Cardenal Baltazar Porras Cardozo
Parece una quimera afirmar que la defensa de la vida es el valor supremo que no admite excepción. Diversas instancias internacionales lo tienen entre los derechos inalienables de todo ser humano. Nos jactamos de pertenecer a las generaciones que proclaman a voz en cuello los derechos humanos en todas las constituciones y proclamas internacionales. Pero, parece letra muerta porque nunca había sufrido la humanidad tantas mortandades provocadas por el ser humano como en siglo XX y lo que va de este tercer milenio. Las epidemias más espantosas y las guerras que han azotado a los pueblos de todos los tiempos y lugares, palidecen ante lo que nos ha tocado vivir.
Recordamos en estos días los 75 años de las bombas atómicas de Hiroshima y Nagasaki que destruyeron a millares de vidas inocentes con secuelas que todavía perduran. Los llamados a poner coto a las armas nucleares como instrumentos de destrucción de la humanidad no han encontrado respuesta satisfactoria entre los potentados de la tierra y entre los dirigentes de países que ven en el terrorismo la mejor manera de implantar regímenes de terror y esclavitud a nombre de ideologías inhumanas que llevan a los más débiles al sufrimiento y a la muerte.
A las numerosas guerras que padeció el planeta en el siglo pasado, a la manipulación genética para producir seres humanos “a la carta”, la epidemia de gobiernos dictatoriales convertidos en gurúes de la verdad y de las voluntades de la gente, se suma la indiferencia animada por el fanatismo de diverso pelaje, pues a nombre de ideologías trasnochadas se descalifica los logros de las democracias auténticas que, a pesar de las deficiencias de toda obra humana son mejores que las propuestas de iluminados que están generando un desprecio impresionante a los derechos humanos. Las prácticas represivas y las torturas se multiplican y justifican hasta en los países más civilizados. El fin nunca justifica los medios.
Desde los atentados de las Torres Gemelas se multiplican las formas de acabar con la vida de miles de personas por la sinrazón de sentirse con el derecho de protestar llevando al cadalso a gente indefensa e inocente. El ecumenismo que en el campo religioso promueve el intercambio y el respeto de las creencias se ve golpeado por los ya numerosos atentados en templos, a personas y a edificaciones, algunas con larga historia patrimonial. ¿Es que la cultura de la intransigencia, de la intolerancia, se va a convertir en la ley suprema, en la que la astucia y el poder están por encima de cualquier otro postulado?

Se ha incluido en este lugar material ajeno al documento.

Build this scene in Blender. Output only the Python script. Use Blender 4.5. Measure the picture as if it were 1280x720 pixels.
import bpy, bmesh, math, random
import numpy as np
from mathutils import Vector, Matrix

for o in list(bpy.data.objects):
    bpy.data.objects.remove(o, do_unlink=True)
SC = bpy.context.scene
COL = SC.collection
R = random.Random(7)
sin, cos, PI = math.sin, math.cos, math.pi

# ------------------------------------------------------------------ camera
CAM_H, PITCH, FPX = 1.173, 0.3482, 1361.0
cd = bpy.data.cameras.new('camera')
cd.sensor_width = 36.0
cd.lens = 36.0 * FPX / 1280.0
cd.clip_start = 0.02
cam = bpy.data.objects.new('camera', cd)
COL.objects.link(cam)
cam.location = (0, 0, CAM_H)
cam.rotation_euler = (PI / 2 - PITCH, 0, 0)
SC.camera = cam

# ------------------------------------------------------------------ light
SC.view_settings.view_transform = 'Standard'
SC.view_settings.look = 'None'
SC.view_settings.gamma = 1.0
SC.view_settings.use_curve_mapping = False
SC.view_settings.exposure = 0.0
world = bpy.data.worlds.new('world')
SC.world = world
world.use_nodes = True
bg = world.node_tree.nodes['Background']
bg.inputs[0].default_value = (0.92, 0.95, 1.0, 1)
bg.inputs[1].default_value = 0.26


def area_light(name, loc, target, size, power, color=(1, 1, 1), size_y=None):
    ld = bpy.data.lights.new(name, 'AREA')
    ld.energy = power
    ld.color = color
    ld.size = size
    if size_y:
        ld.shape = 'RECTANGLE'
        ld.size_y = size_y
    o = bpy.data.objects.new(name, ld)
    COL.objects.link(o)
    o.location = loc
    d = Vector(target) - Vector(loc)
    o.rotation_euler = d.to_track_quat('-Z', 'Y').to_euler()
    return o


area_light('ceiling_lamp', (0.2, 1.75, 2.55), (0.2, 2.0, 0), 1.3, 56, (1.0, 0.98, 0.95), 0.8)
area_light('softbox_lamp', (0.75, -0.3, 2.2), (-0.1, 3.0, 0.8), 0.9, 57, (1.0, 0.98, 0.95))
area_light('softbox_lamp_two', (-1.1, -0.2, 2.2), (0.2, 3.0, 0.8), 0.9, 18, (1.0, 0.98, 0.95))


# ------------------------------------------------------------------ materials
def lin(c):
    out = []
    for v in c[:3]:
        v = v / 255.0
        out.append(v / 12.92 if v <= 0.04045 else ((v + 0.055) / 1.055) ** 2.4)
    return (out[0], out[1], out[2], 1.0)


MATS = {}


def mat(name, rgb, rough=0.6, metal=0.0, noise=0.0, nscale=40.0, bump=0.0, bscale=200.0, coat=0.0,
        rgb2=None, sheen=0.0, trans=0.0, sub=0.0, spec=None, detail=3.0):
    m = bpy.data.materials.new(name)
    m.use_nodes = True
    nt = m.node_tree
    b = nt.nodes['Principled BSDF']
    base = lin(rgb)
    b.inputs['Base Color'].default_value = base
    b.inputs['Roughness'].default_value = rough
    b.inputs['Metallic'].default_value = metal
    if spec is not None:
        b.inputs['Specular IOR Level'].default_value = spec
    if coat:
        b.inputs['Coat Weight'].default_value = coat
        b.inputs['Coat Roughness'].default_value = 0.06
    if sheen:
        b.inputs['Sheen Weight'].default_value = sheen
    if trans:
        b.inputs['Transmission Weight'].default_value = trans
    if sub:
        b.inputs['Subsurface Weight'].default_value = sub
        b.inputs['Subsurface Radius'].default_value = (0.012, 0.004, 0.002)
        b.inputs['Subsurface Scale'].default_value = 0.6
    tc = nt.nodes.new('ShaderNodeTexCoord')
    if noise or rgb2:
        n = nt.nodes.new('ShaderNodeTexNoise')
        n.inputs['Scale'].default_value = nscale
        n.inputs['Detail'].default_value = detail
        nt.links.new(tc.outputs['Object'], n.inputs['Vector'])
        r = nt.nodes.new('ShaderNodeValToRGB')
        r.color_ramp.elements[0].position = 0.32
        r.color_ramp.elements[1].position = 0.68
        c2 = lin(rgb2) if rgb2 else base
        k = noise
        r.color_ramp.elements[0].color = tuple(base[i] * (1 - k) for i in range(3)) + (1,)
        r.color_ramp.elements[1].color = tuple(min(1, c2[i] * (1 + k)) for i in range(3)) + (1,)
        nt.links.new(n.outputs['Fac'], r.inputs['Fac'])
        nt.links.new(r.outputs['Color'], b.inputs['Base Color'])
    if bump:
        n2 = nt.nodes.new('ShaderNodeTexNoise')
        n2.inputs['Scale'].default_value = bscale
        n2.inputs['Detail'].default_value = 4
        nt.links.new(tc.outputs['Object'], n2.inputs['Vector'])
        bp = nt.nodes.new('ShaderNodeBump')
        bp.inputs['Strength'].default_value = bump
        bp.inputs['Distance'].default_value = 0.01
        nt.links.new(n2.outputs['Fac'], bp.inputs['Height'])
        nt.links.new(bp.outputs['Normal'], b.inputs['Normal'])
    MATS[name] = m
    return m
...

La explosión en el puerto de Beirut golpea de forma inmisericorde al sufrido pueblo libanés, agrega un hecho luctuoso más, de dimensiones incalculables, poniendo en jaque la confianza y credibilidad en las instituciones públicas que tienen la primera misión de garantizar un mínimo de seguridad y tranquilidad a la población. Cómo una carga tan peligrosa, decomisada hace años, permanece intocada sin que nadie tome cartas en el asunto. Ahora, después del siniestro, se abren averiguaciones para establecer responsabilidades… Pero, ¿quién recoge las lágrimas y el sufrimiento, las heridas y el desconsuelo de miles y miles que lloran la absurda desaparición de sus seres queridos?
Nunca habíamos tenido unas declaraciones más bellas que las contienen los Convenios de Ginebra. Pero se quedan en el vacío si no dan pie a algo más que firmar acuerdos, o multiplicar controles policiales. Hace falta inculcar otra cultura para que quienes gobiernen o tengan acceso a las armas y a la tecnología no se conviertan en destructores de la humanidad. Todos los Papas del siglo XX fueron adalides de la paz y dieron testimonios fehacientes de su lucha por la paz y la concordia. El Papa Francisco de forma reiterativa ha levantado su voz: hace falta multiplicar los instrumentos jurídicos internacionales que imponen límites al uso de la fuerza. “No olvidemos que la guerra y el terrorismo son siempre una pérdida grave para toda la humanidad”.